Duffy is doubtless alluding to Meg Whitman, former eBay CEO and current GOP candidate for governor in California. In September 2009, The Sacramento Bee reported that there is no record that she registered to vote before 2002. Despite her previous disinterest in politics, Whitman is now on the verge of breaking Mayor Michael Bloomberg’s record for money spent by a self-funding candidate. She’s already spent $91 million compared to Bloomberg’s $110 million, but still has nearly three months to go before the election.
The unusually high number of self-funded political candidates in this election cycle isn’t just because of anti-Washington vibes, however. It’s a direct result of both political parties’ recruitment strategies:
After being badly outspent in recent cycles, Republican congressional leaders set out to find deep-pocketed challengers who can finance their races against well-financed incumbent Democrats without tapping the party committee’s accounts.

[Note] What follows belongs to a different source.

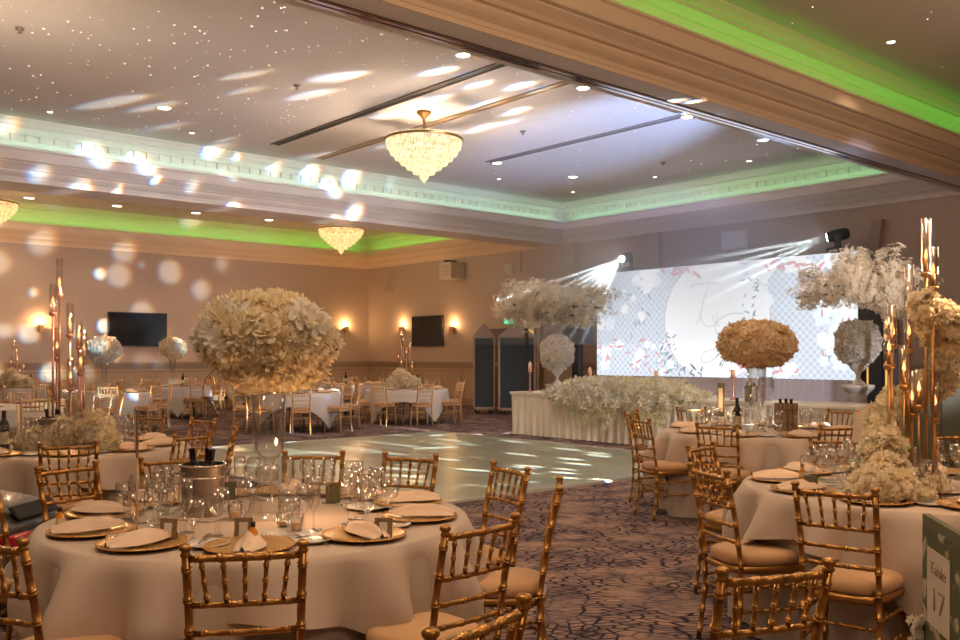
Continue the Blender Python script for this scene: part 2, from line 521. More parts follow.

The results of those efforts are laid bare in campaign finance disclosure reports.
About 11 percent of the combined $657 million raised by all 2010 candidates has come in the way of self-financing — nearly double the 6 percent measured at the same juncture in the 2006 midterm, according to the Campaign Finance Institute.
Of the $134 million raised by all Republican House challengers as of June 30, a whopping 35 percent of the cash came from the candidates’ own bank accounts, the analysis found. Among Democrats, the percentage of self-made donations was just 18 percent.